::: AVAILABLE DATA :::

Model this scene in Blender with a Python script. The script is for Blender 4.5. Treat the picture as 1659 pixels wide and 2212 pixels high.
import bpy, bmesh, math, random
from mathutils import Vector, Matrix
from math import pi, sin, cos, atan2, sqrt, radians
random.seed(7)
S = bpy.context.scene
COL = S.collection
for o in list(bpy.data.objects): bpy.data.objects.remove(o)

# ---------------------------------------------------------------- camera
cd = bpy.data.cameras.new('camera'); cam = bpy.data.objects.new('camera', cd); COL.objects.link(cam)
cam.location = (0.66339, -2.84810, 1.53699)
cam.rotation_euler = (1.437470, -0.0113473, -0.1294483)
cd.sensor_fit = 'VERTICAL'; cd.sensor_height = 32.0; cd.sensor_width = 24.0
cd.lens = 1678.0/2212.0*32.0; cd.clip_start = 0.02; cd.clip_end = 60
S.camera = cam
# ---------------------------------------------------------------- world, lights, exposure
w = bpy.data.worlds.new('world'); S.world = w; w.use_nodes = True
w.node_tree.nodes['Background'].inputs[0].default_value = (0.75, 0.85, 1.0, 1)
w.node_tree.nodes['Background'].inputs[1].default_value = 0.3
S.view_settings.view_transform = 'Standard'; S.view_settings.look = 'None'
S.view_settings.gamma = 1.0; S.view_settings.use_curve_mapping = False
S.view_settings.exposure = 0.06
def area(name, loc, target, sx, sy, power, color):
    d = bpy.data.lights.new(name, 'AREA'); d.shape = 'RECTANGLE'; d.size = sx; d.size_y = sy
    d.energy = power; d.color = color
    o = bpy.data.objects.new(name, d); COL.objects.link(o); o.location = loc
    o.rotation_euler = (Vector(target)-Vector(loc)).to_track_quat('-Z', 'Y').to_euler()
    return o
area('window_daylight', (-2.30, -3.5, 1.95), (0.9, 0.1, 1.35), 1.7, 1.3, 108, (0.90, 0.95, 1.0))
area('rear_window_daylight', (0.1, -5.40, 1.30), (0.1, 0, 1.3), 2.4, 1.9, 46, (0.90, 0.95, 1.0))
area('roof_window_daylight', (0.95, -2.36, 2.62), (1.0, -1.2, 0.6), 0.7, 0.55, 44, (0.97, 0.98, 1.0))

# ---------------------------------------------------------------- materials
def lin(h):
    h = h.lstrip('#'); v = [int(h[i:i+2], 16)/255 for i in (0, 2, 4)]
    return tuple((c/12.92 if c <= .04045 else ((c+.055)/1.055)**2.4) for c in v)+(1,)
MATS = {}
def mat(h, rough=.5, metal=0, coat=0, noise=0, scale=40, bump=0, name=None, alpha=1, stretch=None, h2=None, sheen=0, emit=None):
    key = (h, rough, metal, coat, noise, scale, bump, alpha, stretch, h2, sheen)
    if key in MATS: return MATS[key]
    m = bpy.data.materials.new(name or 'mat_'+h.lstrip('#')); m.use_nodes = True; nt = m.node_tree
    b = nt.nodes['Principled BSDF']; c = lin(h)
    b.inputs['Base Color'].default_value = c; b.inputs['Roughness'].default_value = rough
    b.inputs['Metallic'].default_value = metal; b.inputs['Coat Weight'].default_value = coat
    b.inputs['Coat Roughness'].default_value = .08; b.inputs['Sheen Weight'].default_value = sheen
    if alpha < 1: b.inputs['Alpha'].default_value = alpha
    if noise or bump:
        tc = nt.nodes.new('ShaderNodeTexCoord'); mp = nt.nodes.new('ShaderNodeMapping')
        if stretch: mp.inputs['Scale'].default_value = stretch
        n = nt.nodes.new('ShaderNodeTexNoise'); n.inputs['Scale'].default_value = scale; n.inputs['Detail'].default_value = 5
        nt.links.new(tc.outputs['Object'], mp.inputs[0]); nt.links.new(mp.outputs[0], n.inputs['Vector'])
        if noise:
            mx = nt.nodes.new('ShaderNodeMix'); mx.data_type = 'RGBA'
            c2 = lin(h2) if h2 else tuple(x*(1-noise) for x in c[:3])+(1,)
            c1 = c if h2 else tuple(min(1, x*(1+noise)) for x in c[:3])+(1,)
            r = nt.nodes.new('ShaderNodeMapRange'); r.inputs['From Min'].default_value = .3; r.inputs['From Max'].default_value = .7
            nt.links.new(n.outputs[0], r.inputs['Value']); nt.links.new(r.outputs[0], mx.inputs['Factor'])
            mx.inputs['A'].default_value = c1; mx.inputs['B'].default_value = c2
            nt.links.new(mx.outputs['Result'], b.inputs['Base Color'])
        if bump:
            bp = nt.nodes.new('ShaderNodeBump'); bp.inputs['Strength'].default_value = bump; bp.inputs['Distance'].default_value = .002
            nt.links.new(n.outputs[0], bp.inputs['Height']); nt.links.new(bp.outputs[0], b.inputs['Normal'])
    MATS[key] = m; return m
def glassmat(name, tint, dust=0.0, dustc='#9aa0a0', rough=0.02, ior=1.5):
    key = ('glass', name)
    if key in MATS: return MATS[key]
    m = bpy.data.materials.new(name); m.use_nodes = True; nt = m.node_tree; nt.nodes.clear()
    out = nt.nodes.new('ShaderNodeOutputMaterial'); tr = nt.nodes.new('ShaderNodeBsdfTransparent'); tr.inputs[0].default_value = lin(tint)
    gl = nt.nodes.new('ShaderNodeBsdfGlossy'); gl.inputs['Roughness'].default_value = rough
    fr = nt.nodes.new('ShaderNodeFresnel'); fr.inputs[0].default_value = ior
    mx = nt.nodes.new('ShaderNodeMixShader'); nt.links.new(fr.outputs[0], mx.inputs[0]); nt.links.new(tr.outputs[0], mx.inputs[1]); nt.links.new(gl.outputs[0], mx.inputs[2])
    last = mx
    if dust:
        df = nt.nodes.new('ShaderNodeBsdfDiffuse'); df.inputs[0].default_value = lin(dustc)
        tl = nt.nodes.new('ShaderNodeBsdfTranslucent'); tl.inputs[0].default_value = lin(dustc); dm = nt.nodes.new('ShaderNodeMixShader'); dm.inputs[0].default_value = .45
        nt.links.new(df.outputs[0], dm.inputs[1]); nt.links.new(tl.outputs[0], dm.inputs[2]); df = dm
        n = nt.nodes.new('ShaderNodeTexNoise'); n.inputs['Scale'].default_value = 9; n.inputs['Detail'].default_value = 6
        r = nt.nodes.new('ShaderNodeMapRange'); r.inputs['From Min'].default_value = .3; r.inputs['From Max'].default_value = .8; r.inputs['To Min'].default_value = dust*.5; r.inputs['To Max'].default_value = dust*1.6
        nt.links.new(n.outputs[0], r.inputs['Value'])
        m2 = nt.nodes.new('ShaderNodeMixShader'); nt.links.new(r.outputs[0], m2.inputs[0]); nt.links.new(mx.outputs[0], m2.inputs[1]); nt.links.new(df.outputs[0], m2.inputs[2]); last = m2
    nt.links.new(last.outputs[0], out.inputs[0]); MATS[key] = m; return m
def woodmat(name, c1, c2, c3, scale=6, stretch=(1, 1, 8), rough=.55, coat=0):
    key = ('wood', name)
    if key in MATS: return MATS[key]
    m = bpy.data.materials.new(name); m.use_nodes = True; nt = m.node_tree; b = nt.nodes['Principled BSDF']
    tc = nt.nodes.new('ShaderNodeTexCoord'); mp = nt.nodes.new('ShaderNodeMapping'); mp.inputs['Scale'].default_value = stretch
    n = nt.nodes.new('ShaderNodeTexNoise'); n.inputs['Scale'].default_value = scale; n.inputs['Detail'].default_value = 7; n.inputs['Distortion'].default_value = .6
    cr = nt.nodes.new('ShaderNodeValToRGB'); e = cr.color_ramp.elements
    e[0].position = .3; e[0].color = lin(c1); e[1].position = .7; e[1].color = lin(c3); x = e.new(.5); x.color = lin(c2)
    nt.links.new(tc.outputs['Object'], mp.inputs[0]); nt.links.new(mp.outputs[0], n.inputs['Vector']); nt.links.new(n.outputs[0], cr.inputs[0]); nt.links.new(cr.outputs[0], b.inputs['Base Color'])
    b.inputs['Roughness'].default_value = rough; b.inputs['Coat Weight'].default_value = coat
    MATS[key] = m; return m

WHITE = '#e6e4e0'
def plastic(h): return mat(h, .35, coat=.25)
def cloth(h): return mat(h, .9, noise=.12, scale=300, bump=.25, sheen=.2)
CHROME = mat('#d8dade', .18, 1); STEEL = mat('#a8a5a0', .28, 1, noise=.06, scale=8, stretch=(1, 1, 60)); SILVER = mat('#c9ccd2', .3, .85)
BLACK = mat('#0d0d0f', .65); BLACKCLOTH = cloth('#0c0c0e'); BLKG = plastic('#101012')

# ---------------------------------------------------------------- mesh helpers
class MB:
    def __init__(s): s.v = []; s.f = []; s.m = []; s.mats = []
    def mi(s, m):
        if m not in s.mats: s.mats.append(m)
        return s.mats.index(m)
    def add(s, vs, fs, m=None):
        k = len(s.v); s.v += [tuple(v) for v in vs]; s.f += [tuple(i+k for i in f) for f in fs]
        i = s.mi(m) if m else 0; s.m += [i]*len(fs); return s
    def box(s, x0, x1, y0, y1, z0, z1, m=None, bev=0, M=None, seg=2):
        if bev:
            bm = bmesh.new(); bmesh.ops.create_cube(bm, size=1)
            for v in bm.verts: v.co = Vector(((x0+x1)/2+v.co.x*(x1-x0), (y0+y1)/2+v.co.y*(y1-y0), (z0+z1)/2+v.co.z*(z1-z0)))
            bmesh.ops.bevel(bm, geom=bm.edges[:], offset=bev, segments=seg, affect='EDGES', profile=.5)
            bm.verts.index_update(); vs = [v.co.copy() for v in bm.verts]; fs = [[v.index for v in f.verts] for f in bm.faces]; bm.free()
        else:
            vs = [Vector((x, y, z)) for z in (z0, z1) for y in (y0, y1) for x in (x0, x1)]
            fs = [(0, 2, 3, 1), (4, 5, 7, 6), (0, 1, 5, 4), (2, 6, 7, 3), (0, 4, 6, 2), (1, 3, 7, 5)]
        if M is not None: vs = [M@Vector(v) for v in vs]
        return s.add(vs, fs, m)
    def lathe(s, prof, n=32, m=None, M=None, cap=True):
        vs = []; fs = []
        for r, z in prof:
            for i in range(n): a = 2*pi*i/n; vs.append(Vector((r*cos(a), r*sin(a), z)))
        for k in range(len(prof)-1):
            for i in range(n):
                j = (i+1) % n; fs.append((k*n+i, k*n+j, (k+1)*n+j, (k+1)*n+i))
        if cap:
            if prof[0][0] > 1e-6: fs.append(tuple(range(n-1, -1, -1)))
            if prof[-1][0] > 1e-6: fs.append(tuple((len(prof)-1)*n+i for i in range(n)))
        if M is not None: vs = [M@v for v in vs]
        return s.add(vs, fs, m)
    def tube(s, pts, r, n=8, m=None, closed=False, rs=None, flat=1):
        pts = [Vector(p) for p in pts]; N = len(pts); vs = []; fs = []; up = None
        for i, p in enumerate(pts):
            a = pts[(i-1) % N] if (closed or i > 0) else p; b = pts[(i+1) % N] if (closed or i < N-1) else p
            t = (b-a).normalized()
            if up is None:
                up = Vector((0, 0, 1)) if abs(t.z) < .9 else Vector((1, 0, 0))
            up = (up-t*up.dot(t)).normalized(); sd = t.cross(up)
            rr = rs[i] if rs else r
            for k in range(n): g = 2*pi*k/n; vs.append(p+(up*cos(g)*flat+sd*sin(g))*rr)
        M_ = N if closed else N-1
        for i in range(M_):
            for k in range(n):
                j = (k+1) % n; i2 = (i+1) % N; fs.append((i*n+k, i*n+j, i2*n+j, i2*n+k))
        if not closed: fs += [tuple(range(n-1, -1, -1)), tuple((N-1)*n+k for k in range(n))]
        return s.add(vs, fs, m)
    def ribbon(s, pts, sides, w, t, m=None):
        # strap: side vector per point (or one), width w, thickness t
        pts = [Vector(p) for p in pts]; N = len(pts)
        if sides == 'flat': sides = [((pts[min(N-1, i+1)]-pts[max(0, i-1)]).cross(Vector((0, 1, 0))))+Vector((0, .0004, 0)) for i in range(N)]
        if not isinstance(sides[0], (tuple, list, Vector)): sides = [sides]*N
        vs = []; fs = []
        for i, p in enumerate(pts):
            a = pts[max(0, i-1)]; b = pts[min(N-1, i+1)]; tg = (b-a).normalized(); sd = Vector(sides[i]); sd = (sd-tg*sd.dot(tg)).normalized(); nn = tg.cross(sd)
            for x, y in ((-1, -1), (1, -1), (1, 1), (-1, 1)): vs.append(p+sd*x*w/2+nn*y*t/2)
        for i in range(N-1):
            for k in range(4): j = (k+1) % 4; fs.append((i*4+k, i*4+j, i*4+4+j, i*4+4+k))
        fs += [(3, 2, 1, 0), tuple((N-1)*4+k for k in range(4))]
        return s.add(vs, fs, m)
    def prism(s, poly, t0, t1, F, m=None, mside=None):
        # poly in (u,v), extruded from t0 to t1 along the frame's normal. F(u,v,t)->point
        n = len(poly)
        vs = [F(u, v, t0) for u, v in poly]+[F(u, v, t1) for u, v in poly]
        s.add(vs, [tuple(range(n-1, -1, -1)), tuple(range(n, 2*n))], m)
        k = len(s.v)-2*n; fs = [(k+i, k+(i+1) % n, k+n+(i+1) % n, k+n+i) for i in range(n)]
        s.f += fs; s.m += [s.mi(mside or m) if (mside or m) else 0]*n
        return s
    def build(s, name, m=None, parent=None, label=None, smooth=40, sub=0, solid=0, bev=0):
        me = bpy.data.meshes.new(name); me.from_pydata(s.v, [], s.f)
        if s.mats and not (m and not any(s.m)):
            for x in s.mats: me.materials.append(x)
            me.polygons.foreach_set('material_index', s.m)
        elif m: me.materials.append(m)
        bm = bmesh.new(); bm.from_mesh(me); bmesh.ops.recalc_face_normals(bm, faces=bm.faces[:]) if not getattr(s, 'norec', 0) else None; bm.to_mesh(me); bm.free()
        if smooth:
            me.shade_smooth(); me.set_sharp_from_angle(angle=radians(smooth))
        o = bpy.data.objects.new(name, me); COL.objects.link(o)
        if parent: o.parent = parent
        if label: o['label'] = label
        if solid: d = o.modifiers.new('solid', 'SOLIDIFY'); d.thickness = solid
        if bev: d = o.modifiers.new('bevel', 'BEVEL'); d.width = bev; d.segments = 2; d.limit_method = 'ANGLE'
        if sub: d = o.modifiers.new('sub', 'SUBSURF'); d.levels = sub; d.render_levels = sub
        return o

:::

▸ WHAT YOU WILL DO
Only the lines from the opening of the material through the line with "for o in list(bpy.data.objects): bpy.data.objects.remove(o)" should be echoed, exactly as written.

▸ EXERCISE ANSWER
Model this scene in Blender with a Python script. The script is for Blender 4.5. Treat the picture as 1659 pixels wide and 2212 pixels high.
import bpy, bmesh, math, random
from mathutils import Vector, Matrix
from math import pi, sin, cos, atan2, sqrt, radians
random.seed(7)
S = bpy.context.scene
COL = S.collection
for o in list(bpy.data.objects): bpy.data.objects.remove(o)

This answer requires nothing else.